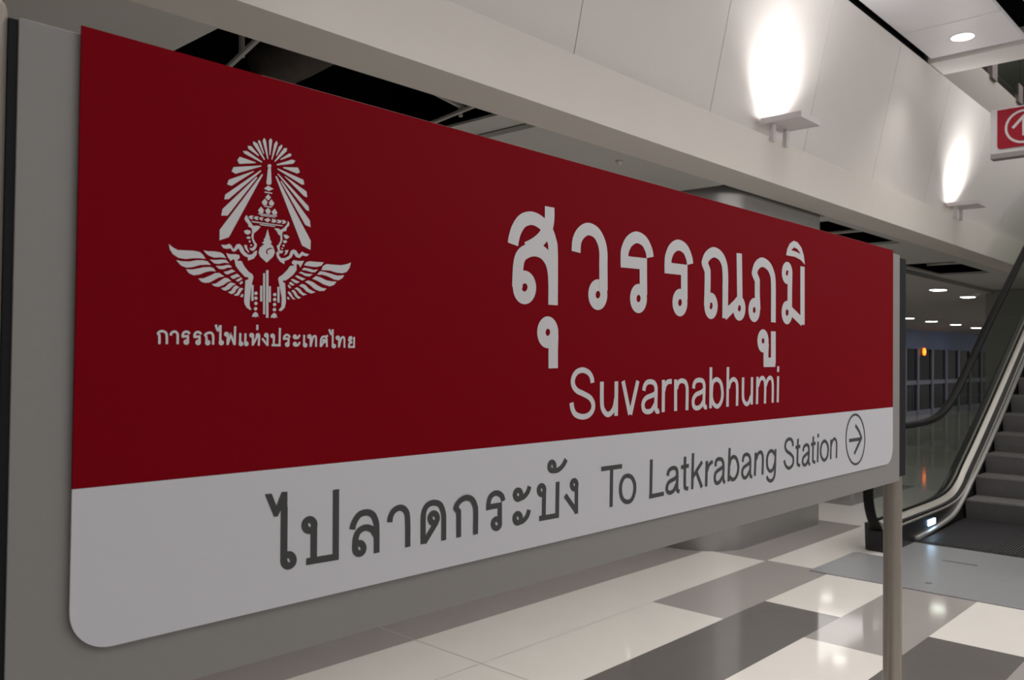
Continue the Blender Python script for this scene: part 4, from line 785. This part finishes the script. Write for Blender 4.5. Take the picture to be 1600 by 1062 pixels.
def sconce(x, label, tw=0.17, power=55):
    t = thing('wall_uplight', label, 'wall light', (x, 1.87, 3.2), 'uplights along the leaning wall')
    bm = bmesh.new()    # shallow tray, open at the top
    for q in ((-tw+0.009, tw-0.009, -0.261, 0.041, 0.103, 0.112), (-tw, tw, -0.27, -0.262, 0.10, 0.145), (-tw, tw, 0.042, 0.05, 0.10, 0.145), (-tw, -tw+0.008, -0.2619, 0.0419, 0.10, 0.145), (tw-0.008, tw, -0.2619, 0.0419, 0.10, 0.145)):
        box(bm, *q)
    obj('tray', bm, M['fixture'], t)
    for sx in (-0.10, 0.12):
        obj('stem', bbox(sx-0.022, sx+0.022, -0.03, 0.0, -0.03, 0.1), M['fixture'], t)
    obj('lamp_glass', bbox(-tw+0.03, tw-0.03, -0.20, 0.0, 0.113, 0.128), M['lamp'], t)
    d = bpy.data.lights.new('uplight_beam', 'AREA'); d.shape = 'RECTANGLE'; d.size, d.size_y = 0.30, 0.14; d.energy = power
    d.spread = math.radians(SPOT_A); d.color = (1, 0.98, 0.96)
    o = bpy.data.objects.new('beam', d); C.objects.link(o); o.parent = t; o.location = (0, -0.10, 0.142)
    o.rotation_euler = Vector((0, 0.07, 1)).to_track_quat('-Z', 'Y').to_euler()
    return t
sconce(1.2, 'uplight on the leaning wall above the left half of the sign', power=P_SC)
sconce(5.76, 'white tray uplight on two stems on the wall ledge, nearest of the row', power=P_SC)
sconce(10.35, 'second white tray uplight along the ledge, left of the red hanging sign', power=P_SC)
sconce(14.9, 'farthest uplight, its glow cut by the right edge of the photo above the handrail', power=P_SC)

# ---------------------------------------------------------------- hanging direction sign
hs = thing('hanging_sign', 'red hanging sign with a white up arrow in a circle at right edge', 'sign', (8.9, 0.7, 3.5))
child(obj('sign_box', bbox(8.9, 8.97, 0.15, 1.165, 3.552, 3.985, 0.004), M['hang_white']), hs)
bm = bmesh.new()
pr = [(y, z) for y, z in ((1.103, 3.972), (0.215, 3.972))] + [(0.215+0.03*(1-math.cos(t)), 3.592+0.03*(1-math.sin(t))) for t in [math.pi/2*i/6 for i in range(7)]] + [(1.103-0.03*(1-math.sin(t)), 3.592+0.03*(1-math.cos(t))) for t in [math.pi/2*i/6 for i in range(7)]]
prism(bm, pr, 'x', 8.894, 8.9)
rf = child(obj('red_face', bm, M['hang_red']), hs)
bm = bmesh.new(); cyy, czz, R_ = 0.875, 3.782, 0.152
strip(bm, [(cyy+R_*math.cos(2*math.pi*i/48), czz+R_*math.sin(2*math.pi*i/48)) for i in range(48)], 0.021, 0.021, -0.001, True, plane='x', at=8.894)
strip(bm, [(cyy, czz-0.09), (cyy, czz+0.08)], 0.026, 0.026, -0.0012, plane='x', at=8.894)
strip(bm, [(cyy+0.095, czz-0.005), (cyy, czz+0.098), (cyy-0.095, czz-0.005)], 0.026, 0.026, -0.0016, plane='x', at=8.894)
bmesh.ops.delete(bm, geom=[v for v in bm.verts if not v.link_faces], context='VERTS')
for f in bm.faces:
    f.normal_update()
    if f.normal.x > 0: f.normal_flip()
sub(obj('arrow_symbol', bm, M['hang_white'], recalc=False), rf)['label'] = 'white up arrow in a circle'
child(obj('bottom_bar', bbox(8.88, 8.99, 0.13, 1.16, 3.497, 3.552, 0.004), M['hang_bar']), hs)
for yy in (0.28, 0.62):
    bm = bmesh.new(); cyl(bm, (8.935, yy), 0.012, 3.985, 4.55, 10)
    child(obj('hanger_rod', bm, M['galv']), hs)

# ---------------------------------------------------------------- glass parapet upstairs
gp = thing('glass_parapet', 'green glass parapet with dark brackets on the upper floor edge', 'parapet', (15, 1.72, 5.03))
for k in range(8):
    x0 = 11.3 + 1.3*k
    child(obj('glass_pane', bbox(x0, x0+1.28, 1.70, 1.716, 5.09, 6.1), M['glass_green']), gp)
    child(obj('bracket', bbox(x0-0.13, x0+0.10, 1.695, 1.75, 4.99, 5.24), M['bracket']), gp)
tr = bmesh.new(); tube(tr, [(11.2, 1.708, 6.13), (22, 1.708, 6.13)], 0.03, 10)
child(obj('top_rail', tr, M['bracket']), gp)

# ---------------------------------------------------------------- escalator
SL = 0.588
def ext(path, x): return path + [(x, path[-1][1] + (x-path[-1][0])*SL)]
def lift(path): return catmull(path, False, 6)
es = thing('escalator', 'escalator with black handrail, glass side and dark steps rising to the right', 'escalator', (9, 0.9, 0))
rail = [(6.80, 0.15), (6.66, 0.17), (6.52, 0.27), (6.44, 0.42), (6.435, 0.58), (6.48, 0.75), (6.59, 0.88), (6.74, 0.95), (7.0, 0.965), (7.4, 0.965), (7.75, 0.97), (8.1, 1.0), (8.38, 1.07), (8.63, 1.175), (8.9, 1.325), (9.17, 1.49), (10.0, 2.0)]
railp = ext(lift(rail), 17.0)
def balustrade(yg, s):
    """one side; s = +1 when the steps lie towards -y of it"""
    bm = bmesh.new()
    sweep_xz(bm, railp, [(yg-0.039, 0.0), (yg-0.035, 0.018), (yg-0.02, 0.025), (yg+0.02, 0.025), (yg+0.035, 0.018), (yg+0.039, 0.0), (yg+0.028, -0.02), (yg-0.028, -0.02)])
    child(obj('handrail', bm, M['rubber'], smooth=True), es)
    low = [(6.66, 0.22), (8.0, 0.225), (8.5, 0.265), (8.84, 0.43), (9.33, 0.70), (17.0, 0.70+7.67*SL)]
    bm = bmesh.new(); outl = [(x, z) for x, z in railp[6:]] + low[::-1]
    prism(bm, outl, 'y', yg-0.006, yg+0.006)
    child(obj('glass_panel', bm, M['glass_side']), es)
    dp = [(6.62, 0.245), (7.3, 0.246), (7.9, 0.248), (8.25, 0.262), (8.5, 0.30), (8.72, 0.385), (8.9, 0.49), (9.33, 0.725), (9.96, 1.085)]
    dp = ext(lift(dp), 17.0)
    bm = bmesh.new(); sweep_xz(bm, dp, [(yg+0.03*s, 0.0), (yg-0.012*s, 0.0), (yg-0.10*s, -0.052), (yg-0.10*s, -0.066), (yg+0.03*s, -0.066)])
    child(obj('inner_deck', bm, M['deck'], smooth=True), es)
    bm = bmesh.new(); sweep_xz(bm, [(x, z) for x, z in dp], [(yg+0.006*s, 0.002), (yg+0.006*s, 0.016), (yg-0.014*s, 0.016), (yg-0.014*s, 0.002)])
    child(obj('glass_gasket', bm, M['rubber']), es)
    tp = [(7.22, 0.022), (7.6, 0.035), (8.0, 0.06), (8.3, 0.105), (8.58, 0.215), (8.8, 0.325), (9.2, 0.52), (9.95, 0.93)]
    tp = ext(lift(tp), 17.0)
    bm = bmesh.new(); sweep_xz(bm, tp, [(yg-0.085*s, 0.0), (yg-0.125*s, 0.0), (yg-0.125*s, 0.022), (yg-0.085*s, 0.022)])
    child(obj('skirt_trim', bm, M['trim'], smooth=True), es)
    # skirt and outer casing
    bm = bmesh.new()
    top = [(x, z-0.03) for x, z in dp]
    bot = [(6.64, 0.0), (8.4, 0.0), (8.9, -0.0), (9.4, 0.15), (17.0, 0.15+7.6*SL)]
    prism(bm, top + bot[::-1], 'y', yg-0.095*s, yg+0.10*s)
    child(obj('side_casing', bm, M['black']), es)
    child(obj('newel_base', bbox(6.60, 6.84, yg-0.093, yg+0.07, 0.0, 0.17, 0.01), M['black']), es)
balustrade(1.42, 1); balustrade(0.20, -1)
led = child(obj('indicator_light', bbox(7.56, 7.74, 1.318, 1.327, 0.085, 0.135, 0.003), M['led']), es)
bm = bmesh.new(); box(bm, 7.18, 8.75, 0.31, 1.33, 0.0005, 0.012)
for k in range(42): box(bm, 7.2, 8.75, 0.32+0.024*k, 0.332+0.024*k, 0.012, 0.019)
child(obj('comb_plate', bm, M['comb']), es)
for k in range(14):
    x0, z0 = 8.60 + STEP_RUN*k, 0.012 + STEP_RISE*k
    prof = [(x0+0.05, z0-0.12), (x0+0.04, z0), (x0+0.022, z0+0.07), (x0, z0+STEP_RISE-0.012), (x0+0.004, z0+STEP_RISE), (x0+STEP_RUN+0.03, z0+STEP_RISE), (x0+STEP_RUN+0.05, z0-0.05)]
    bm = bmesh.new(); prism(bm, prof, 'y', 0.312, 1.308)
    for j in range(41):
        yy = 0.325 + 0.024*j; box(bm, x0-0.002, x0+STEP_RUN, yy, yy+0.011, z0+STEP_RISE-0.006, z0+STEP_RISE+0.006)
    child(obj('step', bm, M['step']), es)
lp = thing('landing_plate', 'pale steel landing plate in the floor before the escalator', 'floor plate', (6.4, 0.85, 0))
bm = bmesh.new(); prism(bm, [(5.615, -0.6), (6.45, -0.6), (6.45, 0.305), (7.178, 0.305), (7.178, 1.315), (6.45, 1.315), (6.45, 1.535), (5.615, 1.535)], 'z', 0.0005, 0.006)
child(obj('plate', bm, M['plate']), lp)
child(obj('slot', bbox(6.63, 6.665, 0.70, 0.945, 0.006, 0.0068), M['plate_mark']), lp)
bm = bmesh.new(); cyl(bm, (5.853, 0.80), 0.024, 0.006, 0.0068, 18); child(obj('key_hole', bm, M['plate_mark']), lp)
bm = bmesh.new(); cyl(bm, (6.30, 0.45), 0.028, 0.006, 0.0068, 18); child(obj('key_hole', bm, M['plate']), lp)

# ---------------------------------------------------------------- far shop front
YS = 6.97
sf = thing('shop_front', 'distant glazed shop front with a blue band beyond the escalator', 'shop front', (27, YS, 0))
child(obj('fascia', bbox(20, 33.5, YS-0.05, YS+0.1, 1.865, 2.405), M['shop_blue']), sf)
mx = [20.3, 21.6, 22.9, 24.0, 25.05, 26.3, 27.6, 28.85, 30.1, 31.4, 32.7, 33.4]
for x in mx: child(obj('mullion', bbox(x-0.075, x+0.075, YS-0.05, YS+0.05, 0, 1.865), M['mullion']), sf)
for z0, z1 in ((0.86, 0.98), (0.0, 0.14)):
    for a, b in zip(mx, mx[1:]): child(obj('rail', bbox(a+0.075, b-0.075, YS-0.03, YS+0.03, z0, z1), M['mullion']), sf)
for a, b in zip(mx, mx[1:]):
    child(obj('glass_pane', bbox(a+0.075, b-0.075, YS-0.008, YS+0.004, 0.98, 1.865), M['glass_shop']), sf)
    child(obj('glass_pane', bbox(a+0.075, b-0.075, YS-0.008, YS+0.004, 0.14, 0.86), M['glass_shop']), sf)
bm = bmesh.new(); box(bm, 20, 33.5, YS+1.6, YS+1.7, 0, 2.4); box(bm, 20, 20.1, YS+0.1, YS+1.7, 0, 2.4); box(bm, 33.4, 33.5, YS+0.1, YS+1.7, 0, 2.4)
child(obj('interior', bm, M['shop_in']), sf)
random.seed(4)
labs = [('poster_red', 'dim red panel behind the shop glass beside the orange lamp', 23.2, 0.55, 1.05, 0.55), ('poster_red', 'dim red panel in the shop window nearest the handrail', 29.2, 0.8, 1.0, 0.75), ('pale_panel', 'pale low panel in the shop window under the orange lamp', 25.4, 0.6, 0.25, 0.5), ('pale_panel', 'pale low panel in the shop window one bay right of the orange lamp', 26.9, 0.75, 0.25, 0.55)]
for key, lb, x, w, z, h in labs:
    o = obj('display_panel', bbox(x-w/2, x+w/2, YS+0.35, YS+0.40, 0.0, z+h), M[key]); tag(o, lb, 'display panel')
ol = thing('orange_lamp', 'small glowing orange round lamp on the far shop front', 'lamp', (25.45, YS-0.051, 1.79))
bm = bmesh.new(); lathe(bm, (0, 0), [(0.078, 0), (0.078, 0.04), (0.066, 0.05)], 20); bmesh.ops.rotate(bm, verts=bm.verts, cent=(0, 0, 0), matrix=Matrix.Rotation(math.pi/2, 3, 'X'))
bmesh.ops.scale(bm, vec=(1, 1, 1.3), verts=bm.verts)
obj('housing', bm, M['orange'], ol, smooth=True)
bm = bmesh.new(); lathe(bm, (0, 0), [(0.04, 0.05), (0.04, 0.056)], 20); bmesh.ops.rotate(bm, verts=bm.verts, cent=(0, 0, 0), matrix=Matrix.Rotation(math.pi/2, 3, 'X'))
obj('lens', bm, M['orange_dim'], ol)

====

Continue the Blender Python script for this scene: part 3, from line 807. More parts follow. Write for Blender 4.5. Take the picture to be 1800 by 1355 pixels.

====

## Work to be completed
Tally every line of the data that holds the word "scene" and write the count alone.

## Full answer
2